Why COGS data matters more than revenue

Tariffs hit COGS, not revenue — so a company's gross-margin structure dictates sensitivity. A 20% gross margin business (thin) has 80% of revenue in COGS, so a 25% tariff on 40% of COGS means 8% of revenue added as cost. A 60% gross margin business (fat) has 40% of revenue in COGS — the same tariff hits only 4% of revenue. That's why asset-light, high-margin businesses are structurally less tariff-sensitive.

The P/E reprice trap

Here's the gotcha most retail investors miss: tariffs don't just lower EPS — they usually raise the appropriate P/E multiple lower (not higher). A company facing a structural earnings headwind should trade at a lower multiple of those depressed earnings, compounding the damage. Use the P/E Calculator to revalue the stock at the new EPS and a sector-median multiple to see the full cascade.

What this tool doesn't model

The tool captures the first-order income statement hit. It does not model: supplier-of-supplier effects (tariffs compound through supply chains), retaliation tariffs on US exports (a big deal for Deere, Boeing, Caterpillar), FX offset (a weaker dollar can partially offset import costs), or tariff-avoidance strategies (supply chain relocation, exclusions, in-country manufacturing). For a full picture, combine this output with a DCF sensitivity analysis and qualitative judgment on management's mitigation plan.
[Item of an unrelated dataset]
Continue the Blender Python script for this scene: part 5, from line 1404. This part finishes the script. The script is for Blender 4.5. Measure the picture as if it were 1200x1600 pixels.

Frequently asked questions

How do tariffs affect stock prices?

Tariffs are taxes on imported goods, paid by the importing company. The effect on a stock depends on three things: how much of the company's cost of goods sold (COGS) is imported from tariff-exposed countries, the tariff rate, and how much of the extra cost can be passed through to customers as a price increase. Companies with strong brand power (Apple, Deere) typically pass more through; thin-margin retailers (Best Buy, Target) absorb more. The calculator turns all three levers into a concrete dollar and percent hit to EPS.

Which stocks are most exposed to China tariffs?

Companies with the highest China sourcing in their cost of goods sold are most exposed: consumer electronics retailers (Best Buy, Target), footwear and apparel brands (Nike), and hardware/appliances (Home Depot, Lowe's). Big-tech hardware names like Apple are heavily China-dependent for final assembly despite diversification efforts into India and Vietnam. Automakers (Ford, GM) have Mexico and China exposure through parts even when final assembly is in the US.

What is tariff passthrough?

Tariff passthrough is the share of the tariff cost that a company transfers to customers via higher prices. 100% passthrough means the company's gross margin is protected — the customer pays the tariff. 0% passthrough means the company absorbs the entire cost, compressing margins and EPS. Real-world passthrough is usually somewhere in between (30–70%) and depends on brand power, competitive intensity, and demand elasticity. The passthrough slider is the single most important input in this calculator.

How do I calculate tariff impact on EPS?

The formula: new COGS = old COGS × (1 + import% × tariff rate × (1 − passthrough)). Extra COGS absorbed by the company reduces operating income dollar-for-dollar. Then apply the corporate tax rate (21% US default) to get the net income hit, and divide by diluted shares outstanding to get the EPS delta. This calculator does all of it live — enter a ticker, slide the three inputs, and watch EPS and gross margin update.

Are tariffs already priced into stocks?

Sometimes — but often only partially. The market tends to under-price two things: the compounding effect of tariffs on multi-tier supply chains (your supplier's supplier also raises prices), and the second-order demand hit when retail prices rise. When headline tariff rates change suddenly, stocks reprice quickly on the announcement; the residual work is modeling what the steady-state impact looks like, which is exactly what this tool is designed for.